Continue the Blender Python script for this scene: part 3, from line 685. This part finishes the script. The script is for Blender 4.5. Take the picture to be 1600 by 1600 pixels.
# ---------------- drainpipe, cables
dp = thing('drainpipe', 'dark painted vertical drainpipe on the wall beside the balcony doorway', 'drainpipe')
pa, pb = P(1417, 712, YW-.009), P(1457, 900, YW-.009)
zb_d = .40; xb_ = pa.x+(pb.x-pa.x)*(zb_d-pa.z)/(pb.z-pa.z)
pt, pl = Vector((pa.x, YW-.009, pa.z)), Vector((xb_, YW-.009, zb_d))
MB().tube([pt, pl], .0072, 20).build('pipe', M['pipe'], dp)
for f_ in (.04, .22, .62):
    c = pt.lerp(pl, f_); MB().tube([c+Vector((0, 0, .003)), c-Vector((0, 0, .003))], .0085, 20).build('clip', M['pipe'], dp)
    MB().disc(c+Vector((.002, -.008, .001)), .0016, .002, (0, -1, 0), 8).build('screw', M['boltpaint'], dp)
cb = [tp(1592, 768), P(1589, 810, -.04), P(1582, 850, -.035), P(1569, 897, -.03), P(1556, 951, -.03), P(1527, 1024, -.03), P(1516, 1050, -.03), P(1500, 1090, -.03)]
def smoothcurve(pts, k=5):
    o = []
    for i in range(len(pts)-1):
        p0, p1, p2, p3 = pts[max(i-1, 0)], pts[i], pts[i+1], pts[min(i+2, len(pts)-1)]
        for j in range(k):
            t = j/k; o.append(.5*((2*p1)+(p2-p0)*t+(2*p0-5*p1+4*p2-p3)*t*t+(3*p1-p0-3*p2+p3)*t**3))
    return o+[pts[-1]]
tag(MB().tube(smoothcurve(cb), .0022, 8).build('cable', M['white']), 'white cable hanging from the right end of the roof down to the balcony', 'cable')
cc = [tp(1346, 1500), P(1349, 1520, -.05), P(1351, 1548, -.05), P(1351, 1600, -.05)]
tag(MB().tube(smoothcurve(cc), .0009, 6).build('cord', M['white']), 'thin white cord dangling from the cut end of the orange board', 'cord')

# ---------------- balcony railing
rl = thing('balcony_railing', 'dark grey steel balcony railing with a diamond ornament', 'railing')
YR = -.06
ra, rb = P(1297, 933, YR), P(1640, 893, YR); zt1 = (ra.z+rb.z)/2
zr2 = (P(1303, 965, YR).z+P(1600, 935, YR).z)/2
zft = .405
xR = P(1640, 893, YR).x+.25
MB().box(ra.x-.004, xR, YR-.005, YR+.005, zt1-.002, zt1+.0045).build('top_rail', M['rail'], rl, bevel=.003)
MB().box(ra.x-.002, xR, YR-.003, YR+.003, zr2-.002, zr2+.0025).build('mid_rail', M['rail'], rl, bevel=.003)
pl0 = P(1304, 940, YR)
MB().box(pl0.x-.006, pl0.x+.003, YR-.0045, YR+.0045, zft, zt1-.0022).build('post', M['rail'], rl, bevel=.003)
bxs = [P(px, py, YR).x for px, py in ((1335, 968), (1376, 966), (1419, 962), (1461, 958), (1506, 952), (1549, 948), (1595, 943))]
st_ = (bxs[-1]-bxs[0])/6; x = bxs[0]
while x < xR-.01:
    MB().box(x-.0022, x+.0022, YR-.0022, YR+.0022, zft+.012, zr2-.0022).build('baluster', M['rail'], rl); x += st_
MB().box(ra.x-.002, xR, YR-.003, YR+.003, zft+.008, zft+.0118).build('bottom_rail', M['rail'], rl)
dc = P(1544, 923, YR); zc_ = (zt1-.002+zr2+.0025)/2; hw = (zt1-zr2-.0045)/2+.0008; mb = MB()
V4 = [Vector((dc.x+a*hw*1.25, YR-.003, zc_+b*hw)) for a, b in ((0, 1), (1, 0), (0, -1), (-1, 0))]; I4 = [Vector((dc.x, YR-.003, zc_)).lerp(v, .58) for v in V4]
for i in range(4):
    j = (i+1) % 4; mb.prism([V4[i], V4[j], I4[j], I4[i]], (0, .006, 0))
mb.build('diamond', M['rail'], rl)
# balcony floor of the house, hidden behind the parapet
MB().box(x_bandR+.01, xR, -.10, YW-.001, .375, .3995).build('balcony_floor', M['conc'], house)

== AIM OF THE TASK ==
All of the data needs to be printed once more, exactly.

== FINISHED ANSWER ==
Continue the Blender Python script for this scene: part 3, from line 685. This part finishes the script. The script is for Blender 4.5. Take the picture to be 1600 by 1600 pixels.
# ---------------- drainpipe, cables
dp = thing('drainpipe', 'dark painted vertical drainpipe on the wall beside the balcony doorway', 'drainpipe')
pa, pb = P(1417, 712, YW-.009), P(1457, 900, YW-.009)
zb_d = .40; xb_ = pa.x+(pb.x-pa.x)*(zb_d-pa.z)/(pb.z-pa.z)
pt, pl = Vector((pa.x, YW-.009, pa.z)), Vector((xb_, YW-.009, zb_d))
MB().tube([pt, pl], .0072, 20).build('pipe', M['pipe'], dp)
for f_ in (.04, .22, .62):
    c = pt.lerp(pl, f_); MB().tube([c+Vector((0, 0, .003)), c-Vector((0, 0, .003))], .0085, 20).build('clip', M['pipe'], dp)
    MB().disc(c+Vector((.002, -.008, .001)), .0016, .002, (0, -1, 0), 8).build('screw', M['boltpaint'], dp)
cb = [tp(1592, 768), P(1589, 810, -.04), P(1582, 850, -.035), P(1569, 897, -.03), P(1556, 951, -.03), P(1527, 1024, -.03), P(1516, 1050, -.03), P(1500, 1090, -.03)]
def smoothcurve(pts, k=5):
    o = []
    for i in range(len(pts)-1):
        p0, p1, p2, p3 = pts[max(i-1, 0)], pts[i], pts[i+1], pts[min(i+2, len(pts)-1)]
        for j in range(k):
            t = j/k; o.append(.5*((2*p1)+(p2-p0)*t+(2*p0-5*p1+4*p2-p3)*t*t+(3*p1-p0-3*p2+p3)*t**3))
    return o+[pts[-1]]
tag(MB().tube(smoothcurve(cb), .0022, 8).build('cable', M['white']), 'white cable hanging from the right end of the roof down to the balcony', 'cable')
cc = [tp(1346, 1500), P(1349, 1520, -.05), P(1351, 1548, -.05), P(1351, 1600, -.05)]
tag(MB().tube(smoothcurve(cc), .0009, 6).build('cord', M['white']), 'thin white cord dangling from the cut end of the orange board', 'cord')

# ---------------- balcony railing
rl = thing('balcony_railing', 'dark grey steel balcony railing with a diamond ornament', 'railing')
YR = -.06
ra, rb = P(1297, 933, YR), P(1640, 893, YR); zt1 = (ra.z+rb.z)/2
zr2 = (P(1303, 965, YR).z+P(1600, 935, YR).z)/2
zft = .405
xR = P(1640, 893, YR).x+.25
MB().box(ra.x-.004, xR, YR-.005, YR+.005, zt1-.002, zt1+.0045).build('top_rail', M['rail'], rl, bevel=.003)
MB().box(ra.x-.002, xR, YR-.003, YR+.003, zr2-.002, zr2+.0025).build('mid_rail', M['rail'], rl, bevel=.003)
pl0 = P(1304, 940, YR)
MB().box(pl0.x-.006, pl0.x+.003, YR-.0045, YR+.0045, zft, zt1-.0022).build('post', M['rail'], rl, bevel=.003)
bxs = [P(px, py, YR).x for px, py in ((1335, 968), (1376, 966), (1419, 962), (1461, 958), (1506, 952), (1549, 948), (1595, 943))]
st_ = (bxs[-1]-bxs[0])/6; x = bxs[0]
while x < xR-.01:
    MB().box(x-.0022, x+.0022, YR-.0022, YR+.0022, zft+.012, zr2-.0022).build('baluster', M['rail'], rl); x += st_
MB().box(ra.x-.002, xR, YR-.003, YR+.003, zft+.008, zft+.0118).build('bottom_rail', M['rail'], rl)
dc = P(1544, 923, YR); zc_ = (zt1-.002+zr2+.0025)/2; hw = (zt1-zr2-.0045)/2+.0008; mb = MB()
V4 = [Vector((dc.x+a*hw*1.25, YR-.003, zc_+b*hw)) for a, b in ((0, 1), (1, 0), (0, -1), (-1, 0))]; I4 = [Vector((dc.x, YR-.003, zc_)).lerp(v, .58) for v in V4]
for i in range(4):
    j = (i+1) % 4; mb.prism([V4[i], V4[j], I4[j], I4[i]], (0, .006, 0))
mb.build('diamond', M['rail'], rl)
# balcony floor of the house, hidden behind the parapet
MB().box(x_bandR+.01, xR, -.10, YW-.001, .375, .3995).build('balcony_floor', M['conc'], house)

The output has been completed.